After a delayed release, the first major review of Gangster Squad has hit the web.

Unfortunately for the movie’s execs, Hollywood Reporter’s resident film critic has deemed it not to be worth the wait. It looks as though this film noir crime thriller is going to fall flat in comparison to leading movies of the genre, such as the excellent LA Confidential, with which this movie has many aesthetic similarities.

Gangster Squad, starring Ryan Gosling, Josh Brolin, Emma Stone and Giovanni Ribisi alongside Sean Penn and Nick Nolte, is set in 1949, an adaptation of Paul Lieberman’s book about the LA mob leader Mickey Cohen. It was originally pulled to re-shoot some scenes in the wake of the Aurora Colorado shooting tragedy last year but nonetheless, its arrival has been highly anticipated not least by virtue of its stellar cast. For McCarthy, though, Gangster Squad is lacking in dimension and whereas Mickey Cohen was widely held to be a charming man who kept his dark side under wraps as far as possible, Sean Penn “lays him exclusively as a raving homicidal maniac who might even have given the Nazi hierarchy pause.”

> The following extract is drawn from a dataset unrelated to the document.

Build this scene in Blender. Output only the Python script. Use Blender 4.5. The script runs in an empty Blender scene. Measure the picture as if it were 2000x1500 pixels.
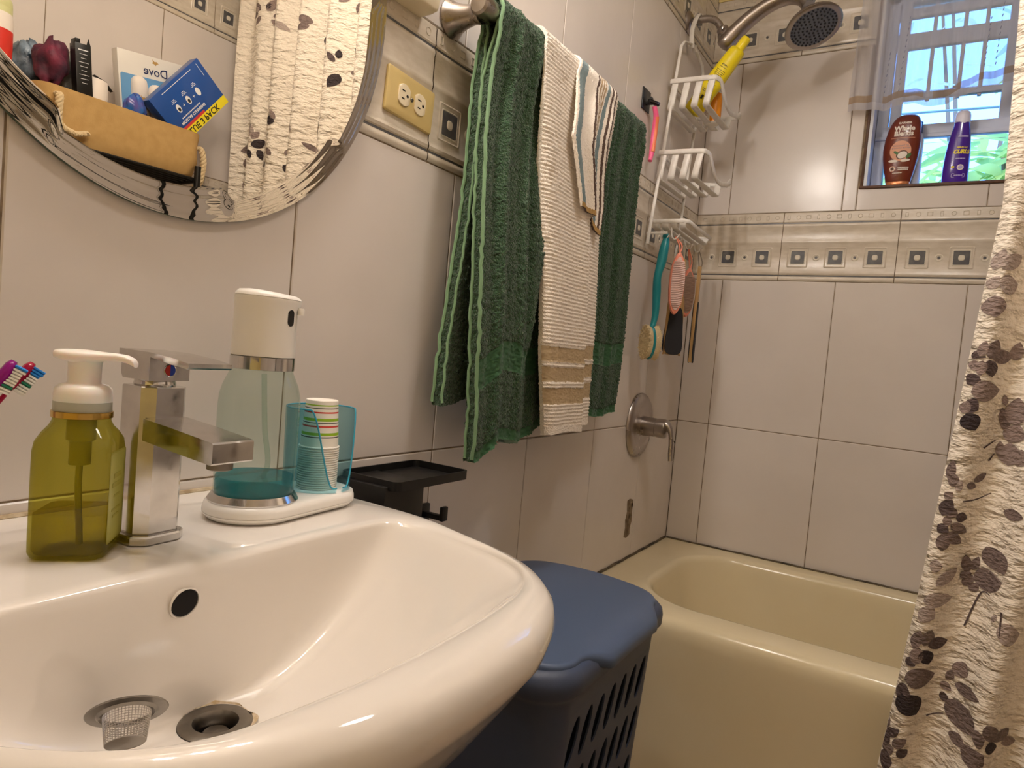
import bpy, bmesh, math, random
import numpy as np
from mathutils import Vector, Matrix
random.seed(11); rng = np.random.default_rng(11)
SC = bpy.context.scene; COL = SC.collection
PI = math.pi; sin, cos = math.sin, math.cos
ORG = {}

# ---------------------------------------------------------------- objects
def link(o):
    COL.objects.link(o); return o
def tag(o, label=None, cat=None, group=None, kind=None):
    if label: o['label'] = label
    if cat: o['category'] = cat
    if group: o['group'] = group
    if kind: o['kind'] = kind
    return o
def thing(name, label, cat, loc, group=None):
    o = link(bpy.data.objects.new(name, None)); o.location = loc
    o.empty_display_size = .03; ORG[o] = Vector(loc)
    return tag(o, label, cat, group)

class MB:
    """collects vertices and faces of one mesh"""
    def __init__(s): s.v = []; s.f = []; s.m = []
    def add(s, vs, fs, mat=0, M=None):
        b = len(s.v)
        for p in vs:
            s.v.append(tuple(M @ Vector(p)) if M is not None else tuple(p))
        for k, f in enumerate(fs):
            s.f.append(tuple(i + b for i in f)); s.m.append(mat[k] if isinstance(mat, list) else mat)
        return s
    def box(s, c, d, bev=0., seg=2, M=None, mat=0, taper=None):
        bm = bmesh.new(); bmesh.ops.create_cube(bm, size=1.0)
        for v in bm.verts:
            t = 1.
            if taper and v.co.z < 0: t = taper
            v.co = Vector((v.co.x*d[0]*t, v.co.y*d[1]*t, v.co.z*d[2]))
        if bev: bmesh.ops.bevel(bm, geom=bm.edges[:], offset=bev, segments=seg, profile=.5, affect='EDGES', clamp_overlap=True)
        for v in bm.verts: v.co += Vector(c)
        bm.verts.index_update()
        s.add([v.co.copy() for v in bm.verts], [[v.index for v in f.verts] for f in bm.faces], mat, M); bm.free(); return s
    def loft(s, loops, closed=True, cap0=False, cap1=False, mat=0, M=None):
        n = len(loops[0]); vs = [p for l in loops for p in l]; fs = []; ms = []
        for i in range(len(loops) - 1):
            for j in range(n if closed else n - 1):
                k = (j + 1) % n
                fs.append((i*n + j, i*n + k, (i+1)*n + k, (i+1)*n + j))
                ms.append(mat[i] if isinstance(mat, list) else mat)
        if cap0: fs.append(tuple(range(n))[::-1]); ms.append(ms[0])
        if cap1: fs.append(tuple((len(loops)-1)*n + j for j in range(n))); ms.append(ms[-1])
        return s.add(vs, fs, ms, M)
    def lathe(s, prof, n=32, c=(0, 0, 0), M=None, mat=0, cap=True):
        loops = [[(c[0] + r*cos(2*PI*j/n), c[1] + r*sin(2*PI*j/n), c[2] + z) for j in range(n)] for r, z in prof]
        return s.loft(loops, True, cap and prof[0][0] > 1e-6, cap and prof[-1][0] > 1e-6, mat, M)
    def tube(s, path, r, n=8, closed=False, mat=0, M=None, flat=1., cap=True):
        P = [Vector(p) for p in path]; m = len(P); loops = []
        up = None
        for i in range(m):
            a = P[(i-1) % m] if (closed or i > 0) else P[i]
            b = P[(i+1) % m] if (closed or i < m-1) else P[i]
            t = (b - a).normalized()
            if up is None:
                up = Vector((0, 0, 1)) if abs(t.z) < .9 else Vector((1, 0, 0))
            side = t.cross(up).normalized(); up = side.cross(t).normalized()
            rr = r[i] if isinstance(r, (list, tuple)) else r
            loops.append([tuple(P[i] + side*rr*cos(2*PI*j/n) + up*rr*flat*sin(2*PI*j/n)) for j in range(n)])
        if closed: loops.append(loops[0])
        return s.loft(loops, True, cap and not closed, cap and not closed, mat, M)
    def strip(s, path, w, h, wdir, mat=0, M=None, closed=False):
        """rectangular bar swept along path; w along wdir, h across"""
        P = [Vector(p) for p in path]; m = len(P); loops = []; wd = Vector(wdir).normalized()
        for i in range(m):
            a = P[max(i-1, 0)]; b = P[min(i+1, m-1)]
            if closed: a = P[(i-1) % m]; b = P[(i+1) % m]
            t = (b-a).normalized(); nn = t.cross(wd).normalized(); w2 = nn.cross(t).normalized()
            e = min(w, h)*.22
            q = []
            for sx, sy, ex, ey in ((1,1,0,e),(1,1,e,0),(-1,1,e,0),(-1,1,0,e),(-1,-1,0,e),(-1,-1,e,0),(1,-1,e,0),(1,-1,0,e)):
                q.append(tuple(P[i] + w2*sx*(w/2-ex) + nn*sy*(h/2-ey)))
            loops.append(q)
        if closed: loops.append(loops[0])
        return s.loft(loops, True, not closed, not closed, mat, M)
    def prism(s, poly, z0, z1, mat=0, M=None, bev=0.):
        c = np.mean(np.array(poly), axis=0)
        def sh(k):
            out = []
            for p in poly:
                d = np.array(p) - c; L = max(np.linalg.norm(d), 1e-9)
                out.append(c + d*(1 - k/L))
            return out
        if bev:
            L = [[(p[0], p[1], z0) for p in sh(bev)], [(p[0], p[1], z0 + bev) for p in poly], [(p[0], p[1], z1 - bev) for p in poly], [(p[0], p[1], z1) for p in sh(bev)]]
        else: L = [[(p[0], p[1], z0) for p in poly], [(p[0], p[1], z1) for p in poly]]
        return s.loft(L, True, True, True, mat, M)
    def grid(s, A, mat=0, M=None, wrap=False):
        n, m = A.shape[:2]; vs = A.reshape(-1, 3).tolist(); fs = []; ms = []
        for i in range(n-1):
            for j in range(m if wrap else m-1):
                k = (j+1) % m
                fs.append((i*m+j, i*m+k, (i+1)*m+k, (i+1)*m+j))
                ms.append(mat[i][j] if isinstance(mat, (list, np.ndarray)) else mat)
        b = len(s.v); s.v.extend(map(tuple, vs) if M is None else [tuple(M @ Vector(p)) for p in vs])
        s.f.extend(tuple(i+b for i in f) for f in fs); s.m.extend(int(x) for x in ms); return s
    def build(s, name, mats, parent=None, smooth=True, angle=35, kind=None, weld=False, label=None):
        me = bpy.data.meshes.new(name)
        org = Vector((0, 0, 0)); p = parent
        while p is not None:
            if p in ORG: org = ORG[p]; break
            p = p.parent
        vs = [(x-org.x, y-org.y, z-org.z) for x, y, z in s.v]
        me.from_pydata(vs, [], s.f)
        if not isinstance(mats, (list, tuple)): mats = [mats]
        for m in mats: me.materials.append(m)
        me.polygons.foreach_set('material_index', s.m)
        bm = bmesh.new(); bm.from_mesh(me)
        if weld: bmesh.ops.remove_doubles(bm, verts=bm.verts[:], dist=1e-6)
        bmesh.ops.recalc_face_normals(bm, faces=bm.faces[:]); bm.to_mesh(me); bm.free()
        if smooth:
            me.polygons.foreach_set('use_smooth', [True]*len(me.polygons))
            me.set_sharp_from_angle(angle=math.radians(angle))
        me.update()
        o = link(bpy.data.objects.new(name, me))
        if parent is not None: o.parent = parent
        if kind: o['kind'] = kind
        if label: o['label'] = label
        return o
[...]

The cartoonish elements of the movie, he argues, detract from the dramatic impact of the story: “Made up of synthetics rather than whole cloth, this lurid concoction superficially gets by thanks to a strong cast and jazzy period detail, but its cartoonish contrivances fail to convince and lack any of the depth, feeling or atmosphere.” It remains to be seen whether other reviewers will follow suit, or fall in favour with Gangster Squad.